“Op grote schaal bomen kappen en opstoken onder het mom van ‘hernieuwbare energie’ is te hypocriet voor woorden. Vlaams minister van Energie Zuhal Demir (N-VA) twijfelt of de houtstromen voor biomassacentrales de duurzaamheidstoets doorstaat. Demir stelt zich ook al langer vragen over de ‘te grote rol van biomassa’ in het Europese Fit For 55-plan.
Het Europees Recht kwalificeert de verbranding van biomassa als hernieuwbare energieproductie. Op dit moment wordt in Vlaanderen geen overheidssteun meer toegekend aan grootschalige biomassa-installaties. Echter, in 2018 (voor het aantreden van Demir) werd de steunperiode voor biomassacentrale Rodenhuize met een periode van vijf jaar verlengd waardoor ze nog steeds kan rekenen op groenestroomcertificaten. Rodenhuize is een biomassacentrale van NV Max Green, een joint venture van Engie en Ackermans – Van Haaren. Rodenhuize verbrandt biomassa (houtpellets) om elektriciteit te verwekken.

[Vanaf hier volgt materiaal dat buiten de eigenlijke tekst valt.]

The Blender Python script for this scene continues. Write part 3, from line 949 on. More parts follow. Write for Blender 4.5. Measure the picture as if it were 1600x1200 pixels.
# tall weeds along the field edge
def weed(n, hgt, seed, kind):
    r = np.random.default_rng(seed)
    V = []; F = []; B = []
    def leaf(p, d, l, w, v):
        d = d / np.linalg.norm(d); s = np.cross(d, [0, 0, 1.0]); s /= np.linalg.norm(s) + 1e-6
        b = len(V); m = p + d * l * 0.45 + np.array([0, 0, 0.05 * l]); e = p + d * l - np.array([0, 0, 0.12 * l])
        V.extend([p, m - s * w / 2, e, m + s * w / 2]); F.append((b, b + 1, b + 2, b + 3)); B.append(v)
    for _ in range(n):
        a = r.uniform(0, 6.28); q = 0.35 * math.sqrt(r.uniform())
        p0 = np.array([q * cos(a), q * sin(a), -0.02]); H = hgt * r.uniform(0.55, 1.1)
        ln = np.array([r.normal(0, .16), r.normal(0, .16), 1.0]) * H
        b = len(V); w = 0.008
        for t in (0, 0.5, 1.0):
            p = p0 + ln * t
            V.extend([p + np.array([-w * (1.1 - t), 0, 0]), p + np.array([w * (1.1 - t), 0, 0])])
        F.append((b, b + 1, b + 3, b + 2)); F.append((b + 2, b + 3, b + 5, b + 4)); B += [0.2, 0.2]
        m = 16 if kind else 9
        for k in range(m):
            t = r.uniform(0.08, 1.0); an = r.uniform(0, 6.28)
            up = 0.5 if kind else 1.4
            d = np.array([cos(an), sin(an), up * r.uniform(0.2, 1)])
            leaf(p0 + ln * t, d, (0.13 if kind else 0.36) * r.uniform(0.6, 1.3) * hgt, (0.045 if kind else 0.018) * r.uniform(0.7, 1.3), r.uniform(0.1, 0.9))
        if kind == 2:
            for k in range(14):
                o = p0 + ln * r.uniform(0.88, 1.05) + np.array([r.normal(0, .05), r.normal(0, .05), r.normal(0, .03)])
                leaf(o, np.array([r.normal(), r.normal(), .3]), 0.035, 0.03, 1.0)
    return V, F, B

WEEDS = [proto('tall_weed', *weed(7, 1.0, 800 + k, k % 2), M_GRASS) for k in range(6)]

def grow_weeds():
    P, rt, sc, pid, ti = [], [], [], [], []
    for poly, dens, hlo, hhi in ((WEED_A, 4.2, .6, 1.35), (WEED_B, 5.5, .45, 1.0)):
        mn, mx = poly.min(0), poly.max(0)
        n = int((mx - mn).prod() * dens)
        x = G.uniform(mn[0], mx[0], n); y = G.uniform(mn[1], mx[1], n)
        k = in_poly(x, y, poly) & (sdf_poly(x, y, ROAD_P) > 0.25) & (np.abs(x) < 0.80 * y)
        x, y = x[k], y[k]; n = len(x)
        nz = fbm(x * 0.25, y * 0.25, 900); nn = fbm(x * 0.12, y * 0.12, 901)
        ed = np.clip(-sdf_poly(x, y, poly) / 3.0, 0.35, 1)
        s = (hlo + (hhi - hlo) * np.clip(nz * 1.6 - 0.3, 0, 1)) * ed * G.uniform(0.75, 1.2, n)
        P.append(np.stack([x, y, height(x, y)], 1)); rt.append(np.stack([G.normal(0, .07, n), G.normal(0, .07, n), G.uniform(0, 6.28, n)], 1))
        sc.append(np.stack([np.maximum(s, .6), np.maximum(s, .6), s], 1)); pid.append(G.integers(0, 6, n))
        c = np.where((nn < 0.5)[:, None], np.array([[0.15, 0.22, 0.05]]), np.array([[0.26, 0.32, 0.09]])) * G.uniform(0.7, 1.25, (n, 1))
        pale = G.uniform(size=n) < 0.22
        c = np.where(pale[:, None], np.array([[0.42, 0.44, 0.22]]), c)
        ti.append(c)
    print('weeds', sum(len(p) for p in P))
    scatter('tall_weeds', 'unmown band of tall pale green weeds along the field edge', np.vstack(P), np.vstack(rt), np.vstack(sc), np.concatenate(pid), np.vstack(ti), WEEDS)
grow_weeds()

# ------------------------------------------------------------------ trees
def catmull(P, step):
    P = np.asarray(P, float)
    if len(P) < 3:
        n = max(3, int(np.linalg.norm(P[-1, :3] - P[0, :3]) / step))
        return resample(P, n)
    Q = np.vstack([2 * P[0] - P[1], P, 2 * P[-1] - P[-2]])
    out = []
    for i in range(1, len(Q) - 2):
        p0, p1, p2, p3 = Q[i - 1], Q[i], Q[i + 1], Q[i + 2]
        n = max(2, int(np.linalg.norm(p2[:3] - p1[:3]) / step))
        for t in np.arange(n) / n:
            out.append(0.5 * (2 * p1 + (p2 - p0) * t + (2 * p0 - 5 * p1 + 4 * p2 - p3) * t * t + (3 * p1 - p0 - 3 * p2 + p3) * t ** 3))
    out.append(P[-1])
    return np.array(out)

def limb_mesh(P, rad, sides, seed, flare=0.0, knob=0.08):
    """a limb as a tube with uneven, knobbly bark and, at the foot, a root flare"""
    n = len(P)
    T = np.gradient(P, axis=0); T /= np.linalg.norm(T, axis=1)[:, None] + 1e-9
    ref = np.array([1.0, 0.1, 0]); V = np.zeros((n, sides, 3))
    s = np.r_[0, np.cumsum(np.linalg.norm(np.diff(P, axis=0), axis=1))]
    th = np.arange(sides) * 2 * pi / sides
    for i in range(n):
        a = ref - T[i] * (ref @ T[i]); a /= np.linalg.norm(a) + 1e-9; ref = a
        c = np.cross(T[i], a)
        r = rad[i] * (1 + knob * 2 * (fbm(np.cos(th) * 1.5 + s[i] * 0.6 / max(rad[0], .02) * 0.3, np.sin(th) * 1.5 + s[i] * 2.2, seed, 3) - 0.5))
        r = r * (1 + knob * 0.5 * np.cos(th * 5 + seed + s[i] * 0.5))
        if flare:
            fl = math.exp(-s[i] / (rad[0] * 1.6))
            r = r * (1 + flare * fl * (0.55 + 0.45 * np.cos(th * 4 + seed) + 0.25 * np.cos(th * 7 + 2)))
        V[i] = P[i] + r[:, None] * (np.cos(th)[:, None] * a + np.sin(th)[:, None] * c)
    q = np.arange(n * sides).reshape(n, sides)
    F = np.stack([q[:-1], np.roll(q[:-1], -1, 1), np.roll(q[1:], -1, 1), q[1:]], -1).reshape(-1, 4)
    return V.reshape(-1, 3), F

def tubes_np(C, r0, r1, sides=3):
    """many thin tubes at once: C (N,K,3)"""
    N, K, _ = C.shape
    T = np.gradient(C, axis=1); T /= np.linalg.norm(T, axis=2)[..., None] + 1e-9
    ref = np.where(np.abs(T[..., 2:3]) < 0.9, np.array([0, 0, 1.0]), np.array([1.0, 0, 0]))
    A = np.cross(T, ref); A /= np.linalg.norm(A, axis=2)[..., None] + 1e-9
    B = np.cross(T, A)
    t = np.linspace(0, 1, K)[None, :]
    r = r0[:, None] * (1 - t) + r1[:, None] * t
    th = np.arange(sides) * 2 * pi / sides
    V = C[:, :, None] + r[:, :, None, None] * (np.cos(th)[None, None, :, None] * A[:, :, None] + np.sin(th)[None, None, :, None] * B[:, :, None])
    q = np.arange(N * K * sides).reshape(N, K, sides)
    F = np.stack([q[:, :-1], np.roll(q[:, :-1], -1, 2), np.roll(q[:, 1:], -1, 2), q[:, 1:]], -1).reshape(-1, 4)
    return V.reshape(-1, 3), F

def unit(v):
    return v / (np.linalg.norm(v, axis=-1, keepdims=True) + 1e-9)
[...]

Taiga kaal kappen om in achtertuin op te stoken
Het bedrijf gebruikt voor deze verbranding houtstromen uit Siberië, Canada en Chili: samen goed voor zo’n anderhalf miljoen ton hout. Tot voorheen werden deze houtstromen automatisch goedgekeurd. Daar maakt Demir nu een einde aan.

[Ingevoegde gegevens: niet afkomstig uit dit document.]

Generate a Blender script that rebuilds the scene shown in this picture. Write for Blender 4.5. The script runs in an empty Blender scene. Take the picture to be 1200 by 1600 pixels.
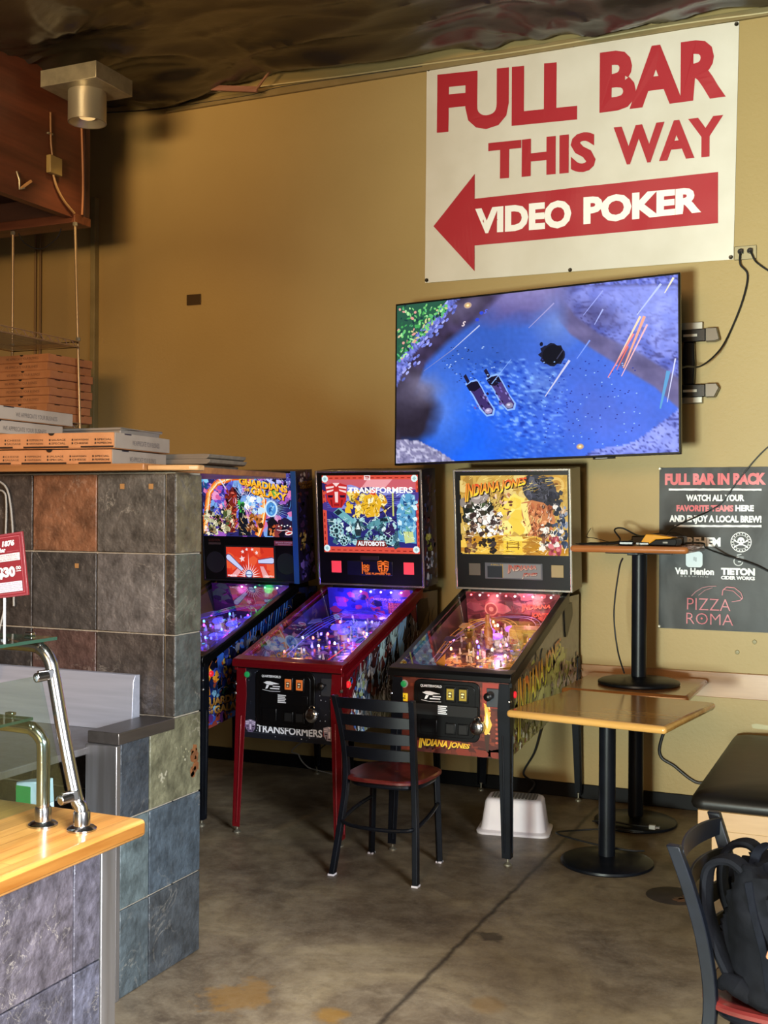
import bpy, bmesh, math, random
from mathutils import Vector, Matrix, noise as mn
R = math.radians
PI = math.pi
scene = bpy.context.scene
COL = scene.collection

# ------------------------------------------------------------------ camera
F_PX = 1790.4
YAW, PITCH, ROLL = 0.417236, 0.000406, 0.005733
EYE = Vector((0, 0, 1.68))
cy_, sy_ = math.cos(YAW), math.sin(YAW)
cp_, sp_ = math.cos(PITCH), math.sin(PITCH)
FW = Vector((-sy_ * cp_, cy_ * cp_, -sp_))
_r0 = Vector((cy_, sy_, 0))
_u0 = _r0.cross(FW)
RT = _r0 * math.cos(ROLL) + _u0 * math.sin(ROLL)
UP = -_r0 * math.sin(ROLL) + _u0 * math.cos(ROLL)
cam = bpy.data.cameras.new('camera')
cam.sensor_fit = 'VERTICAL'
cam.sensor_height = 36.0
cam.lens = 36.0 * F_PX / 1600.0
cam.clip_start = 0.05
camo = bpy.data.objects.new('camera', cam)
COL.objects.link(camo)
M3 = Matrix((RT, UP, -FW)).transposed()
camo.matrix_world = Matrix.Translation(EYE) @ M3.to_4x4()
scene.camera = camo

def ray(px, py):
    return FW * F_PX + RT * (px - 600) + UP * (800 - py)
def on_y(px, py, y):
    d = ray(px, py)
    return EYE + d * (y / d.y)
def on_z(px, py, z):
    d = ray(px, py)
    return EYE + d * ((z - EYE.z) / d.z)

# ------------------------------------------------------------------ light, world, exposure
scene.view_settings.view_transform = 'Standard'
scene.view_settings.look = 'None'
scene.view_settings.exposure = 0.0
scene.view_settings.gamma = 1.0
scene.view_settings.use_curve_mapping = False
world = bpy.data.worlds.new('world')
scene.world = world
world.use_nodes = True
bg = world.node_tree.nodes['Background']
bg.inputs[0].default_value = (1.0, 0.84, 0.66, 1)
bg.inputs[1].default_value = 0.13

def area(name, loc, target, sx, sy, power, col):
    l = bpy.data.lights.new(name, 'AREA')
    l.shape = 'RECTANGLE'; l.size = sx; l.size_y = sy
    l.energy = power; l.color = col
    o = bpy.data.objects.new(name, l); COL.objects.link(o)
    o.location = loc
    d = Vector(target) - Vector(loc)
    o.rotation_euler = d.to_track_quat('-Z', 'Y').to_euler()
    return o
# low glazed front door behind the camera, the tall window to the right, then three added fill lights
k_ = area('door_daylight', (-0.87, -3.57, 0.65), (1.9, 6.6, 2.9), 0.8, 0.7, 250, (0.86, 1.0, 0.92)); k_.data.spread = R(62)
k_ = area('window_daylight', (2.9, -0.6, 2.7), (-1.9, 2.0, 0.5), 2.0, 1.8, 135, (0.90, 0.95, 1.0)); k_.data.spread = R(52)
k_ = area('warm_wall_fill', (-1.2, -4.4, 3.2), (-4.4, 6.6, 2.7), 3.2, 1.6, 92, (1.0, 0.60, 0.28)); k_.data.spread = R(75)  # added warm fill for the left part of the wall, no real shop front
k_ = area('near_floor_fill', (-0.3, 0.0, 4.3), (-0.9, 1.5, 0.0), 1.4, 1.0, 80, (1.0, 0.96, 0.88)); k_.data.spread = R(56)  # added overhead fill brightening the near floor, no real skylight
k_ = area('ceiling_sheet_fill', (-3.9, 2.2, 3.2), (-4.6, 5.0, 4.5), 0.9, 0.25, 13, (1.0, 0.74, 0.40)); k_.data.spread = R(50)  # added fill aimed up at the black sheet, not an actual kitchen lamp

# ------------------------------------------------------------------ materials
def lin(c):
    if isinstance(c, str):
        c = c.lstrip('#'); c = [int(c[i:i + 2], 16) / 255 for i in (0, 2, 4)]
    return tuple((x / 12.92 if x <= 0.04045 else ((x + 0.055) / 1.055) ** 2.4) for x in c[:3])
def lin4(c):
    return lin(c) + (1.0,)

def base_mat(name):
    m = bpy.data.materials.new(name); m.use_nodes = True
    nt = m.node_tree
    return m, nt, nt.nodes['Principled BSDF']

def mat(name, c, rough=0.5, metal=0.0, c2=None, nscale=6.0, stretch=(1, 1, 1), detail=6.0, bump=0.0, bscale=None,
        spec=0.5, coat=0.0, lo=0.35, hi=0.65, aniso=0.0, rvar=0.0, sheen=0.0):
    m, nt, p = base_mat(name)
    p.inputs['Roughness'].default_value = rough
    p.inputs['Metallic'].default_value = metal
    p.inputs['Specular IOR Level'].default_value = spec
    p.inputs['Coat Weight'].default_value = coat
    p.inputs['Coat Roughness'].default_value = 0.12
    p.inputs['Anisotropic'].default_value = aniso
    p.inputs['Sheen Weight'].default_value = sheen
    p.inputs['Base Color'].default_value = lin4(c)
    N = nt.nodes; L = nt.links
    tc = N.new('ShaderNodeTexCoord'); mp = N.new('ShaderNodeMapping')
    mp.inputs['Scale'].default_value = stretch
    L.new(tc.outputs['Object'], mp.inputs['Vector'])
    if c2 is not None:
        nz = N.new('ShaderNodeTexNoise'); nz.inputs['Scale'].default_value = nscale; nz.inputs['Detail'].default_value = detail
        L.new(mp.outputs[0], nz.inputs['Vector'])
        cr = N.new('ShaderNodeValToRGB')
        cr.color_ramp.elements[0].position = lo; cr.color_ramp.elements[1].position = hi
        cr.color_ramp.elements[0].color = lin4(c); cr.color_ramp.elements[1].color = lin4(c2)
        L.new(nz.outputs['Fac'], cr.inputs[0]); L.new(cr.outputs[0], p.inputs['Base Color'])
        if rvar:
            mr = N.new('ShaderNodeMapRange'); mr.inputs['To Min'].default_value = max(0.02, rough - rvar); mr.inputs['To Max'].default_value = min(1, rough + rvar)
            L.new(nz.outputs['Fac'], mr.inputs['Value']); L.new(mr.outputs[0], p.inputs['Roughness'])
    if bump:
        nb = N.new('ShaderNodeTexNoise'); nb.inputs['Scale'].default_value = bscale or nscale * 3; nb.inputs['Detail'].default_value = 5
        L.new(mp.outputs[0], nb.inputs['Vector'])
        b = N.new('ShaderNodeBump'); b.inputs['Strength'].default_value = bump; b.inputs['Distance'].default_value = 0.01
        L.new(nb.outputs['Fac'], b.inputs['Height']); L.new(b.outputs[0], p.inputs['Normal'])
    return m

def emit(name, c, s):
    m, nt, p = base_mat(name)
    p.inputs['Base Color'].default_value = lin4(c)
    p.inputs['Emission Color'].default_value = lin4(c)
    p.inputs['Emission Strength'].default_value = s
    p.inputs['Roughness'].default_value = 0.4
    return m

def colmat(name, rough=0.45, lit=0.0, bump=0.0, bscale=40.0, var=0.0, vscale=30.0, spec=0.5, coat=0.0, metal=0.0, vdetail=8.0):
    """material whose colour is the mesh's own printed colour attribute"""
    m, nt, p = base_mat(name)
    N = nt.nodes; L = nt.links
    a = N.new('ShaderNodeAttribute'); a.attribute_name = 'Col'
    src = a.outputs['Color']
    tc = N.new('ShaderNodeTexCoord')
    if var:
        nz = N.new('ShaderNodeTexNoise'); nz.inputs['Scale'].default_value = vscale; nz.inputs['Detail'].default_value = vdetail
        nz.inputs['Roughness'].default_value = 0.65
        L.new(tc.outputs['Object'], nz.inputs['Vector'])
        mr = N.new('ShaderNodeMapRange'); mr.inputs['From Min'].default_value = 0.3; mr.inputs['From Max'].default_value = 0.7
        mr.inputs['To Min'].default_value = 1 - var; mr.inputs['To Max'].default_value = 1 + var
        L.new(nz.outputs['Fac'], mr.inputs['Value'])
        mx = N.new('ShaderNodeVectorMath'); mx.operation = 'SCALE'
        L.new(src, mx.inputs[0]); L.new(mr.outputs[0], mx.inputs['Scale'])
        src = mx.outputs[0]
    if lit:
        dk = N.new('ShaderNodeVectorMath'); dk.operation = 'SCALE'; dk.inputs['Scale'].default_value = 0.2
        L.new(src, dk.inputs[0]); L.new(dk.outputs[0], p.inputs['Base Color'])
    else: L.new(src, p.inputs['Base Color'])
    p.inputs['Roughness'].default_value = rough
    p.inputs['Specular IOR Level'].default_value = spec
    p.inputs['Coat Weight'].default_value = coat
    p.inputs['Metallic'].default_value = metal
    if lit:
        L.new(src, p.inputs['Emission Color']); p.inputs['Emission Strength'].default_value = lit
        p.inputs['Specular IOR Level'].default_value = min(spec, 0.3)
    if bump:
        nb = N.new('ShaderNodeTexNoise'); nb.inputs['Scale'].default_value = bscale; nb.inputs['Detail'].default_value = 6
        L.new(tc.outputs['Object'], nb.inputs['Vector'])
        b = N.new('ShaderNodeBump'); b.inputs['Strength'].default_value = bump; b.inputs['Distance'].default_value = 0.012
        L.new(nb.outputs['Fac'], b.inputs['Height']); L.new(b.outputs[0], p.inputs['Normal'])
    return m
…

Daarnaast stelt de minister zich de vraag of de houtstromen verzoenbaar zijn met de duurzaamheidscriteria, en of de houtstromen niet beter geschikt zijn om elders op de wereldmarkt als industriële grondstof te dienen. “Als we extra bossen in Vlaanderen beschermen en planten, kunnen we toch moeilijk toestaan zonder pardon de taiga in Rusland kaal kappen om in onze achtertuin op te stoken. Er moeten zekerheden zijn”, klinkt het bij Demir.